TASK: Do not copy the pictures. Write out the lines from the start of the entries through the line containing "(negative = left), degrees".

DATA TO PROCESS:
+ + + + +
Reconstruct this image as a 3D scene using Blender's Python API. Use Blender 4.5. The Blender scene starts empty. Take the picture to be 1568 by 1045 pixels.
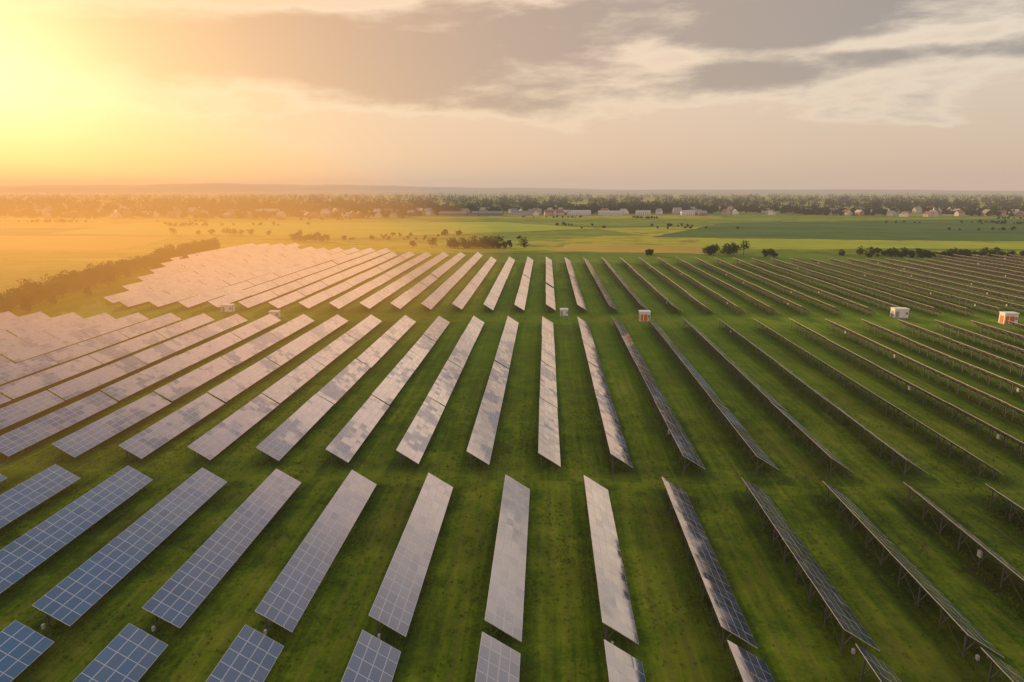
import bpy, math, random
import numpy as np
from mathutils import Vector
random.seed(7); rng=np.random.default_rng(7)
sc=bpy.context.scene
sc.view_settings.view_transform='Standard'; sc.view_settings.look='None'; sc.view_settings.exposure=0
R=math.radians
SUN_AZ=-39.0; SUN_EL=8.5      # azimuth from +Y (negative = left), degrees

# ------------------------------------------------------------ node helpers
class NT:
    def __init__(s,t): s.t=t; s.n=t.nodes; s.l=t.links; s.n.clear()
    def new(s,ty,**k):
        n=s.n.new(ty)
        for a,b in k.items(): setattr(n,a,b)
        return n
    def put(s,sock,v):
        if isinstance(v,bpy.types.NodeSocket): s.l.new(v,sock)
        elif v is not None:
            if isinstance(v,(tuple,list)) and len(v)==3 and sock.type=='RGBA': v=(*v,1)
            sock.default_value=v
    def m(s,op,a,b=None,c=None,clamp=False):
        n=s.new('ShaderNodeMath',operation=op,use_clamp=clamp)
        for i,v in enumerate((a,b,c)):
            if v is not None: s.put(n.inputs[i],v)
        return n.outputs[0]
    def mr(s,v,a,b,c=0.,d=1.,smooth=True):
        n=s.new('ShaderNodeMapRange'); n.interpolation_type='SMOOTHSTEP' if smooth else 'LINEAR'
        for i,x in zip((0,1,2,3,4),(v,a,b,c,d)): s.put(n.inputs[i],x)
        return n.outputs[0]
    def mix(s,f,a,b,bt='MIX'):
        n=s.new('ShaderNodeMix',data_type='RGBA',blend_type=bt)
        s.put(n.inputs[0],f); s.put(n.inputs[6],a); s.put(n.inputs[7],b); return n.outputs[2]
    def noise(s,vec,scale,detail=4,rough=.5,dist=0.):
        n=s.new('ShaderNodeTexNoise'); s.put(n.inputs['Vector'],vec)
        n.inputs['Scale'].default_value=scale;n.inputs['Detail'].default_value=detail
        n.inputs['Roughness'].default_value=rough;n.inputs['Distortion'].default_value=dist
        return n.outputs[0]
    def ramp(s,v,stops,interp='LINEAR'):
        n=s.new('ShaderNodeValToRGB'); s.put(n.inputs[0],v); cr=n.color_ramp; cr.interpolation=interp
        while len(cr.elements)<len(stops): cr.elements.new(.5)
        for e,(p,c) in zip(cr.elements,stops): e.position=p; e.color=(*c,1)
        return n.outputs[0]
    def xyz(s,v):
        n=s.new('ShaderNodeSeparateXYZ'); s.put(n.inputs[0],v); return n.outputs
    def comb(s,x,y,z):
        n=s.new('ShaderNodeCombineXYZ')
        for i,v in enumerate((x,y,z)): s.put(n.inputs[i],v)
        return n.outputs[0]
    def vm(s,op,a,b=None,c=None):
        n=s.new('ShaderNodeVectorMath',operation=op)
        for i,v in enumerate((a,b,c)):
            if v is not None: s.put(n.inputs[i],v)
        return n.outputs['Value'] if op in('DOT_PRODUCT','LENGTH') else n.outputs[0]

def mat(name):
    m=bpy.data.materials.new(name); m.use_nodes=True; return m,NT(m.node_tree)
def principled(t,color,rough=.8,metal=0.,normal=None,spec=.3):
    p=t.new('ShaderNodeBsdfPrincipled'); t.put(p.inputs['Base Color'],color)
    t.put(p.inputs['Roughness'],rough); t.put(p.inputs['Metallic'],metal)
    p.inputs['Specular IOR Level'].default_value=spec
    if normal is not None: t.put(p.inputs['Normal'],normal)
    o=t.new('ShaderNodeOutputMaterial'); t.l.new(p.outputs[0],o.inputs[0]); return p
def simple(name,col,rough=.7,metal=0.,var=.25,scale=3.):
    m,t=mat(name); g=t.new('ShaderNodeNewGeometry').outputs['Position']
    n=t.noise(g,scale,2,.6)
    c=t.mix(n,tuple(x*(1-var) for x in col),tuple(min(1,x*(1+var)) for x in col))
    principled(t,c,rough,metal); return m

# ------------------------------------------------------------ mesh helpers
class MB:
    def __init__(s): s.v=[];s.f=[];s.mi=[]
    def quad(s,a,b,c,d,mi=0):
        k=len(s.v); s.v+=[tuple(a),tuple(b),tuple(c),tuple(d)]; s.f.append((k,k+1,k+2,k+3)); s.mi.append(mi)
    def tri(s,a,b,c,mi=0):
        k=len(s.v); s.v+=[tuple(a),tuple(b),tuple(c)]; s.f.append((k,k+1,k+2)); s.mi.append(mi)
    def hexa(s,p,mi=0):
        k=len(s.v); s.v+=[tuple(x) for x in p]
        for f in ((3,2,1,0),(4,5,6,7),(0,1,5,4),(1,2,6,5),(2,3,7,6),(3,0,4,7)):
            s.f.append(tuple(k+i for i in f)); s.mi.append(mi)
    def box(s,c,d,mi=0):
        x,y,z=c; a,b,e=d[0]/2,d[1]/2,d[2]/2
        s.hexa([(x-a,y-b,z-e),(x+a,y-b,z-e),(x+a,y+b,z-e),(x-a,y+b,z-e),(x-a,y-b,z+e),(x+a,y-b,z+e),(x+a,y+b,z+e),(x-a,y+b,z+e)],mi)
    def beam(s,p,q,w,mi=0,w2=None):
        p=Vector(p);q=Vector(q);d=(q-p).normalized(); up=Vector((0,1,0)) if abs(d.y)<.9 else Vector((0,0,1))
        a=d.cross(up).normalized()*w/2; b=d.cross(a).normalized()*w/2
        w2=1 if w2 is None else w2/w
        s.hexa([p-a-b,p+a-b,p+a+b,p-a+b,q-a*w2-b*w2,q+a*w2-b*w2,q+a*w2+b*w2,q-a*w2+b*w2],mi)
    def mesh(s,name,mats):
        me=bpy.data.meshes.new(name); me.from_pydata(s.v,[],s.f)
        for m in mats: me.materials.append(m)
        me.polygons.foreach_set('material_index',s.mi); me.update(); return me
def obj(name,me,loc=(0,0,0),rz=0.):
    o=bpy.data.objects.new(name,me); o.location=loc; o.rotation_euler=(0,0,rz); sc.collection.objects.link(o); return o

# ------------------------------------------------------------ WORLD
w=bpy.data.worlds.new("World"); sc.world=w; w.use_nodes=True
try: w.cycles.sampling_method='MANUAL'; w.cycles.sample_map_resolution=256
except Exception: pass
t=NT(w.node_tree)
dirv=t.new('ShaderNodeTexCoord').outputs['Generated']
X,Y,Z=t.xyz(dirv)
el=t.m('MULTIPLY',t.m('ARCSINE',Z),57.2958); az=t.m('MULTIPLY',t.m('ARCTAN2',X,Y),57.2958)
ae=t.comb(az,el,0.)
base=t.ramp(t.m('DIVIDE',t.m('MAXIMUM',el,0.),90.),[(0,(.63,.45,.33)),(.03,(.76,.52,.37)),(.08,(.84,.60,.43)),(.16,(.97,.72,.53)),(.30,(1.0,.70,.54)),(.41,(.72,.52,.46)),(.52,(.28,.38,.56)),(1,(.26,.36,.52))])
rightf=t.mr(az,-5,35)
base=t.mix(rightf,base,t.mix(1.,base,(.86,.97,1.04),'MULTIPLY'))
sd=(math.sin(R(SUN_AZ))*math.cos(R(7)),math.cos(R(SUN_AZ))*math.cos(R(7)),math.sin(R(7)))
dot=t.m('MAXIMUM',t.vm('DOT_PRODUCT',dirv,sd),0.)
g1=t.m('POWER',dot,11.); g2=t.m('POWER',dot,240.)
base=t.mix(t.m('MULTIPLY',g1,.90),base,(1.0,.59,.25))
cv=t.vm('MULTIPLY',ae,(.085,.30,0))
n1=t.noise(cv,1.0,8,.58,.12)
n2=t.noise(t.vm('MULTIPLY_ADD',ae,(.03,.13,0),(0,0,3.7)),1.0,2,.5,.2)
dens=t.m('ADD',t.m('MULTIPLY',n1,1.15),t.m('MULTIPLY',n2,.35))
dens=t.m('SUBTRACT',dens,.19)
for a0,e0,wa,we,amp in [(-27,9.8,20,2.1,.35),(-6,10.8,14,2.1,.30),(-3,7.0,15,1.4,.24),(22,12.2,15,2.0,.37),(15,8.4,9,.9,.27),(30,8.9,7,.8,.22),
                        (3,13.8,12,1.4,.20),(24,9.9,8,.5,-.18),(7,9.6,5,1.1,-.10),(0,1.5,90,3.2,-.36),(-21,13.6,6,.7,-.28),(0,24,80,7,-.18)]:
    q=t.vm('MULTIPLY_ADD',ae,(1/wa,1/we,0),(-a0/wa,-e0/we,0))
    e=t.m('POWER',math.e,t.m('MULTIPLY',t.vm('DOT_PRODUCT',q,q),-1.))
    dens=t.m('MULTIPLY_ADD',e,amp,dens)
edge=t.mr(dens,.48,.62); core=t.mr(dens,.55,.84)
cream=t.mix(rightf,(1.0,.77,.52),(.96,.82,.65))
dark=t.mix(t.mr(az,-42,12),(.84,.42,.17),(.40,.30,.245))
dark=t.mix(t.mr(az,8,32),dark,(.30,.27,.25))
col=t.mix(t.m('MULTIPLY',edge,.50),base,cream)
col=t.mix(t.m('MULTIPLY',core,.92),col,dark)
col=t.mix(t.m('MULTIPLY',t.m('POWER',dot,30.),.62),col,(1.03,.60,.20))
col=t.mix(g2,col,(1.18,.88,.36))
sky=t.new('ShaderNodeTexSky',sky_type='NISHITA'); sky.sun_disc=False
sky.sun_elevation=R(SUN_EL); sky.sun_rotation=R(SUN_AZ)
b1=t.new('ShaderNodeBackground'); t.put(b1.inputs[0],col); b1.inputs[1].default_value=.94
b2=t.new('ShaderNodeBackground'); t.put(b2.inputs[0],sky.outputs[0]); b2.inputs[1].default_value=.015
ad=t.new('ShaderNodeAddShader'); t.l.new(b1.outputs[0],ad.inputs[0]); t.l.new(b2.outputs[0],ad.inputs[1])
o=t.new('ShaderNodeOutputWorld'); t.l.new(ad.outputs[0],o.inputs[0])

# ------------------------------------------------------------ SUN
ld=bpy.data.lights.new('sun','SUN'); ld.energy=5.0; ld.angle=R(2.0); ld.color=(1,.64,.28)
lo=bpy.data.objects.new('sun',ld); sc.collection.objects.link(lo)
sv=Vector((math.sin(R(SUN_AZ))*math.cos(R(SUN_EL)),math.cos(R(SUN_AZ))*math.cos(R(SUN_EL)),math.sin(R(SUN_EL))))
lo.rotation_euler=sv.to_track_quat('Z','Y').to_euler(); lo.location=(-300,300,200)

# ------------------------------------------------------------ CAMERA
cd=bpy.data.cameras.new('camera'); cd.lens=24; cd.sensor_width=36; cd.clip_end=40000; cd.clip_start=.5
co=bpy.data.objects.new('camera',cd); sc.collection.objects.link(co); sc.camera=co
co.location=(0,0,42); co.rotation_euler=(R(90-12.54),0,R(2.8))

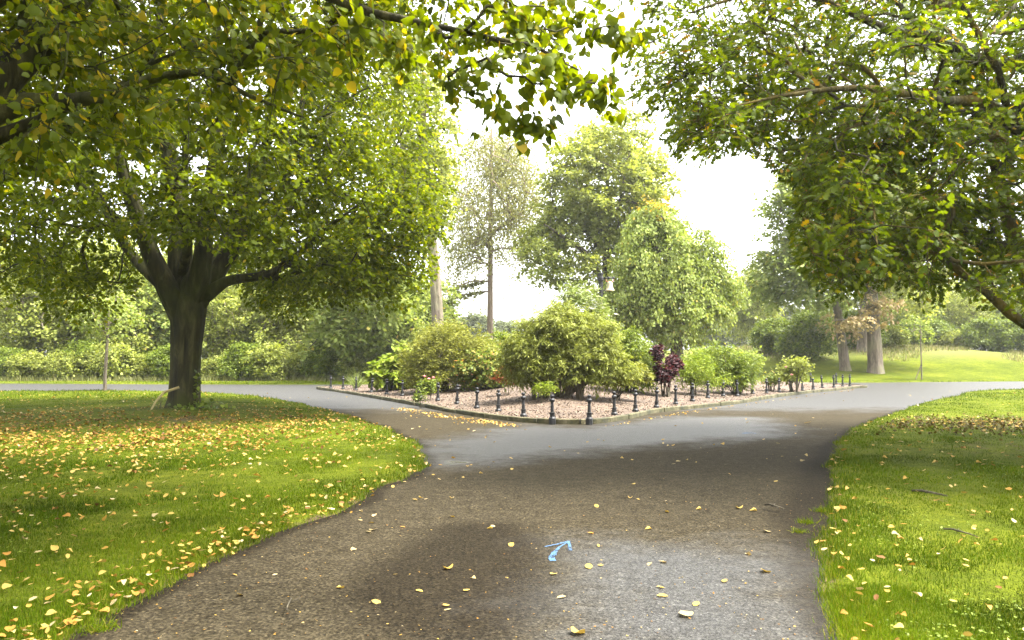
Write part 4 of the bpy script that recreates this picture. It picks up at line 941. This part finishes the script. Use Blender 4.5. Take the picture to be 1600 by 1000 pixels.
+ + + + +
RESPONSE TO THIS EXERCISE:
Reconstruct this image as a 3D scene using Blender's Python API. Use Blender 4.5. The Blender scene starts empty. Take the picture to be 1568 by 1045 pixels.
import bpy, math, random
import numpy as np
from mathutils import Vector
random.seed(7); rng=np.random.default_rng(7)
sc=bpy.context.scene
sc.view_settings.view_transform='Standard'; sc.view_settings.look='None'; sc.view_settings.exposure=0
R=math.radians
SUN_AZ=-39.0; SUN_EL=8.5      # azimuth from +Y (negative = left), degrees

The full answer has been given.